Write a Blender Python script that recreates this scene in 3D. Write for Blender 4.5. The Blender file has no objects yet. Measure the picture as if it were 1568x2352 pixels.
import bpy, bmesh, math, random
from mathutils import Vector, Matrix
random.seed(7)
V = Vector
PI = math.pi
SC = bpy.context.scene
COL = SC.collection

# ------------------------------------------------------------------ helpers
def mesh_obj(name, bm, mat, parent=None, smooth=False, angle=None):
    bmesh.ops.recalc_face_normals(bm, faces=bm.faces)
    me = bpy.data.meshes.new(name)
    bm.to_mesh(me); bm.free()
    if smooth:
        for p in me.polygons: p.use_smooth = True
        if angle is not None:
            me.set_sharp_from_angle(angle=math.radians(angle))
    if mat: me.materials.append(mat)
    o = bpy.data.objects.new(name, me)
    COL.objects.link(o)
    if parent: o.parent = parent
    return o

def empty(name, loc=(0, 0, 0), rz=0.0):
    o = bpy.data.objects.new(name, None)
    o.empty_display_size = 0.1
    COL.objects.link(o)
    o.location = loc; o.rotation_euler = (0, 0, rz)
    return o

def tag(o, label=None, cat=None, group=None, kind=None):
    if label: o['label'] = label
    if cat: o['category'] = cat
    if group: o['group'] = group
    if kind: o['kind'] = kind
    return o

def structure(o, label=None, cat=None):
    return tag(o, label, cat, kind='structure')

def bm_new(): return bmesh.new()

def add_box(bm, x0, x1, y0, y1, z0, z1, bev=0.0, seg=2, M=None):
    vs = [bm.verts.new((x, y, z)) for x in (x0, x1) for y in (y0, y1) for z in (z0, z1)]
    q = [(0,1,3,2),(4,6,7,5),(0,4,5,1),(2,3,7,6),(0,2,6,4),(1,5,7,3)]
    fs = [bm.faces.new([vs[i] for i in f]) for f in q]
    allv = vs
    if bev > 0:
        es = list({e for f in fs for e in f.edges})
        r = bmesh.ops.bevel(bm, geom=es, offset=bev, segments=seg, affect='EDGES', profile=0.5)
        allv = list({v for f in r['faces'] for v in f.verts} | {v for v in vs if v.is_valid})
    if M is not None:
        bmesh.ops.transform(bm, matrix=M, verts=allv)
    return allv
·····
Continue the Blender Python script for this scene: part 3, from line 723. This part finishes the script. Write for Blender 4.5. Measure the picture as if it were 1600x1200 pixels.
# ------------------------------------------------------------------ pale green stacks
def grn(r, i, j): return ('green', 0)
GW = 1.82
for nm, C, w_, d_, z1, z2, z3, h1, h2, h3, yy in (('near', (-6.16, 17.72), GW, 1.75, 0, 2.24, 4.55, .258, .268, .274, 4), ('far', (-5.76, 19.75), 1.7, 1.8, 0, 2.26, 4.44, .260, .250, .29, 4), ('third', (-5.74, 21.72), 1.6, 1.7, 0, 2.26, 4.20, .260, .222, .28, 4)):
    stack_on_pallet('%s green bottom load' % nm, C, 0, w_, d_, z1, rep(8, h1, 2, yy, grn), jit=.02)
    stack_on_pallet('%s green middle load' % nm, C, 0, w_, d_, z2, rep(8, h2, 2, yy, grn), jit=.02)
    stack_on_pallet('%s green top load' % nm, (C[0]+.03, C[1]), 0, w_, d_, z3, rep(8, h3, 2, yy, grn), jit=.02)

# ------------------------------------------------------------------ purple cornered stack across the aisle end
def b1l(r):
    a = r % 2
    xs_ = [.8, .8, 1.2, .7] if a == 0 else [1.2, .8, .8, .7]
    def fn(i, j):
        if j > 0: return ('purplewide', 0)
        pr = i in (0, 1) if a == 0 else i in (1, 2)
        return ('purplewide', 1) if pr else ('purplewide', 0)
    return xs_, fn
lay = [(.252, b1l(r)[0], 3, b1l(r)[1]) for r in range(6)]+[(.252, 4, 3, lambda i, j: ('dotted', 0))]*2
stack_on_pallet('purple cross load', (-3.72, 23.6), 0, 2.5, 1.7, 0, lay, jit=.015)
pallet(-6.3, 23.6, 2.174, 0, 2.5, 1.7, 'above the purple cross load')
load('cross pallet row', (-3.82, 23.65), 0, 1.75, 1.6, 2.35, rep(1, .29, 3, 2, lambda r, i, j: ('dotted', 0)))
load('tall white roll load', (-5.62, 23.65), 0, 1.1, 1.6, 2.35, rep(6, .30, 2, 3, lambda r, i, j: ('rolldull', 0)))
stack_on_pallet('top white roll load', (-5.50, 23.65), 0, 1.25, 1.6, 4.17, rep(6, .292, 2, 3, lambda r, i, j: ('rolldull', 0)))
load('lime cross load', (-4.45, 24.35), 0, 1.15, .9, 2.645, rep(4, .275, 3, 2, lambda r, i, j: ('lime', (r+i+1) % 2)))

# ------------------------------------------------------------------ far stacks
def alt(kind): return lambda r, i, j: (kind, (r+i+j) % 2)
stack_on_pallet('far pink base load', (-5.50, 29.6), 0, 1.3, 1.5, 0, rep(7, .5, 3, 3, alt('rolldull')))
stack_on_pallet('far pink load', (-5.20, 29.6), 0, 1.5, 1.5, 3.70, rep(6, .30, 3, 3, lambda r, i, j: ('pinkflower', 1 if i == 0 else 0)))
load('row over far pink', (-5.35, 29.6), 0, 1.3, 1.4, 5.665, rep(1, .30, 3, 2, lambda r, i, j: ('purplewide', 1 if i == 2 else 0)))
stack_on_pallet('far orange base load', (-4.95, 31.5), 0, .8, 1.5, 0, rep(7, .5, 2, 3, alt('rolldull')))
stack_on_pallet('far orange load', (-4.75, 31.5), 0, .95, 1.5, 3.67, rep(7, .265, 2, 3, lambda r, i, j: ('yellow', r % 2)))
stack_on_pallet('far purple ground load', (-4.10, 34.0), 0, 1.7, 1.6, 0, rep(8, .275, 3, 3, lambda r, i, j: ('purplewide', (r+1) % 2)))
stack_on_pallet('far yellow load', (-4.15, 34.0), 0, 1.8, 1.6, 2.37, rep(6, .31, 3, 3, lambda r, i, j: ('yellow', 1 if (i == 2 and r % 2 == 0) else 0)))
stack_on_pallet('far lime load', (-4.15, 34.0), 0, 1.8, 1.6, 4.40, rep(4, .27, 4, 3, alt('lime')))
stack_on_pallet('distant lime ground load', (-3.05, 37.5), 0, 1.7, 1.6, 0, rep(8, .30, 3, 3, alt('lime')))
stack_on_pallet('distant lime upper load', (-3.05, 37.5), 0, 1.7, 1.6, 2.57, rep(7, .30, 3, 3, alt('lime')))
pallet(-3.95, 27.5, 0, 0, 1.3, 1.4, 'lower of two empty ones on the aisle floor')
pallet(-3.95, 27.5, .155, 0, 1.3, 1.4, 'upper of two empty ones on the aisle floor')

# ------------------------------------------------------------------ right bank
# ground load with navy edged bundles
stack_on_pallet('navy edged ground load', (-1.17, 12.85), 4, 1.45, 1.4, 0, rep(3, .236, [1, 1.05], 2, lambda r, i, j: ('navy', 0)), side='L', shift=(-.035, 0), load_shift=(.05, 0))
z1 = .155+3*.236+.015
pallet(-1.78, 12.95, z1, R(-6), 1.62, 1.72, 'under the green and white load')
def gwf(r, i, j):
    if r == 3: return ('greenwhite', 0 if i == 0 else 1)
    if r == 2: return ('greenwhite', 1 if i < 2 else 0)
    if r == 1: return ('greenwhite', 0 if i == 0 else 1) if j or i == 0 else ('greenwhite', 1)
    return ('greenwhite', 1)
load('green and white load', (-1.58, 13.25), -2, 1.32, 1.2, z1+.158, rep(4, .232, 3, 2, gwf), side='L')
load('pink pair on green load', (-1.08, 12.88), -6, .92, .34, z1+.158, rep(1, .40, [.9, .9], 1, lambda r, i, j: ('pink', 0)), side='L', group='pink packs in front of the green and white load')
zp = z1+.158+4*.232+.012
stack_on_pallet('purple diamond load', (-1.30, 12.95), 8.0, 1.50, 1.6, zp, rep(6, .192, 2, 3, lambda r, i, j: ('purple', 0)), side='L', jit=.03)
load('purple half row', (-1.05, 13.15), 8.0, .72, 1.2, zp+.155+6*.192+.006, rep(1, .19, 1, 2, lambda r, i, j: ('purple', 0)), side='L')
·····
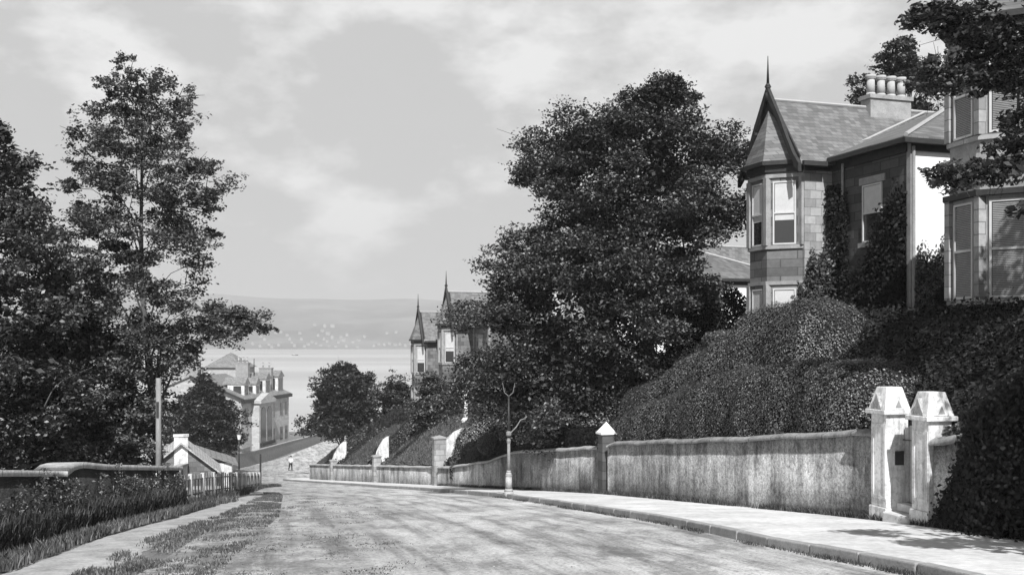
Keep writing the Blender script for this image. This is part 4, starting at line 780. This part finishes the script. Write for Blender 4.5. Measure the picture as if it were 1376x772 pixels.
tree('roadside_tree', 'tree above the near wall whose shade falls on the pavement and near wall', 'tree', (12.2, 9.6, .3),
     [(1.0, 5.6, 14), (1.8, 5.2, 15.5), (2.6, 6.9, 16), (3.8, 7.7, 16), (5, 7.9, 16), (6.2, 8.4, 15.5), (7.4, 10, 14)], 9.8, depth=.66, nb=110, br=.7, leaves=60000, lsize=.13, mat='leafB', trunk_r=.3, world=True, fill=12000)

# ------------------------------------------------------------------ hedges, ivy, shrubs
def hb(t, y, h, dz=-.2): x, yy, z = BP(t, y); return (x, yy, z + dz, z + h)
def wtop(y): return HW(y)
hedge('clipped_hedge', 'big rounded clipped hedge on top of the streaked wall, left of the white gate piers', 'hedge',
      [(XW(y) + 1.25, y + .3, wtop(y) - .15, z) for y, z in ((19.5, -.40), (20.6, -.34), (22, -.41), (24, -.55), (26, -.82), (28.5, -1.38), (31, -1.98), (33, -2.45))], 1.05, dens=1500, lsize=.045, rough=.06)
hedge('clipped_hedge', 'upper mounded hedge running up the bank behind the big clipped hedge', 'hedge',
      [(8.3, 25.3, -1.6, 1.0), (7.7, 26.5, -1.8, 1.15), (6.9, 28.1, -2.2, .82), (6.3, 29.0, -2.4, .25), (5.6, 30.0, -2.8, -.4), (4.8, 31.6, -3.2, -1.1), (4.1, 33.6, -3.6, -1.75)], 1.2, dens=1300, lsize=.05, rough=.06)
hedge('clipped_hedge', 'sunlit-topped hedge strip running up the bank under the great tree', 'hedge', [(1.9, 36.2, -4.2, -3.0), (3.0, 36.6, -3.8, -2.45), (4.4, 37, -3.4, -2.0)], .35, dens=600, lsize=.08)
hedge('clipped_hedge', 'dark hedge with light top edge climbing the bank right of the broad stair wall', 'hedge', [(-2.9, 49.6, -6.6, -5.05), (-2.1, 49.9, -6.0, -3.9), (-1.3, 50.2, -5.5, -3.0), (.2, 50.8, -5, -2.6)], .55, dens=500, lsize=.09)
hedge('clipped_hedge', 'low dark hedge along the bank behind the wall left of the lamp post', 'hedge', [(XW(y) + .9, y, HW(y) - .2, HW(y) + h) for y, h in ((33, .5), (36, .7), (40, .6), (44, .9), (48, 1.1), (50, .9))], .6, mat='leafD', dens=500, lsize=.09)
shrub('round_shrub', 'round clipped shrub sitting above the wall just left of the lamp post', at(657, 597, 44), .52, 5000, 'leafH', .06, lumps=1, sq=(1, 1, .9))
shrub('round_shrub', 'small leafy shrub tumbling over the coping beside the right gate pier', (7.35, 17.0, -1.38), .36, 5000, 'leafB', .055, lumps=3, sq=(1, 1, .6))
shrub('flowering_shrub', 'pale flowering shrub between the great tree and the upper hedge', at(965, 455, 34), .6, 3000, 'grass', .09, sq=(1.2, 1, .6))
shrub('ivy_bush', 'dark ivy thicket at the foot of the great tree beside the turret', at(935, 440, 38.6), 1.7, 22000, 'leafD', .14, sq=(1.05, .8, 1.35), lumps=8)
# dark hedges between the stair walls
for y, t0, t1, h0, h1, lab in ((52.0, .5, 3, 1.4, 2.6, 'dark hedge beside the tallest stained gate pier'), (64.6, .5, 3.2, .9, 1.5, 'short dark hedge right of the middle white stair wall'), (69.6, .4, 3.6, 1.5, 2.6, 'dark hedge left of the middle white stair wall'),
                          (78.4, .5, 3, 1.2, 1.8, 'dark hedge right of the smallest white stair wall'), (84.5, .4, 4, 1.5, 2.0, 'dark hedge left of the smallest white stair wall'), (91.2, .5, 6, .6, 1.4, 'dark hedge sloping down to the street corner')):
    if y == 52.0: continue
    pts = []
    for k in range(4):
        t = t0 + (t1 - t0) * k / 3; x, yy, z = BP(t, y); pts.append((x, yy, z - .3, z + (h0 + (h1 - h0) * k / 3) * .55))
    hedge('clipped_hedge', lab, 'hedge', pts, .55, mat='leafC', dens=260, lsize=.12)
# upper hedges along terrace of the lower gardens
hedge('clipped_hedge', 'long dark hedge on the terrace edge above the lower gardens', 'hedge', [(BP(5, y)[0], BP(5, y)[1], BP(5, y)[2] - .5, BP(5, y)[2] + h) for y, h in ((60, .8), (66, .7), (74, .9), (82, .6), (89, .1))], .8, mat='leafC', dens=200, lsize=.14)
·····
* [Exercise instructions]
In the listing, find every line containing the word "left" and list it.

* [Response below]
hedge('clipped_hedge', 'big rounded clipped hedge on top of the streaked wall, left of the white gate piers', 'hedge',
hedge('clipped_hedge', 'low dark hedge along the bank behind the wall left of the lamp post', 'hedge', [(XW(y) + .9, y, HW(y) - .2, HW(y) + h) for y, h in ((33, .5), (36, .7), (40, .6), (44, .9), (48, 1.1), (50, .9))], .6, mat='leafD', dens=500, lsize=.09)
shrub('round_shrub', 'round clipped shrub sitting above the wall just left of the lamp post', at(657, 597, 44), .52, 5000, 'leafH', .06, lumps=1, sq=(1, 1, .9))
for y, t0, t1, h0, h1, lab in ((52.0, .5, 3, 1.4, 2.6, 'dark hedge beside the tallest stained gate pier'), (64.6, .5, 3.2, .9, 1.5, 'short dark hedge right of the middle white stair wall'), (69.6, .4, 3.6, 1.5, 2.6, 'dark hedge left of the middle white stair wall'),
                          (78.4, .5, 3, 1.2, 1.8, 'dark hedge right of the smallest white stair wall'), (84.5, .4, 4, 1.5, 2.0, 'dark hedge left of the smallest white stair wall'), (91.2, .5, 6, .6, 1.4, 'dark hedge sloping down to the street corner')):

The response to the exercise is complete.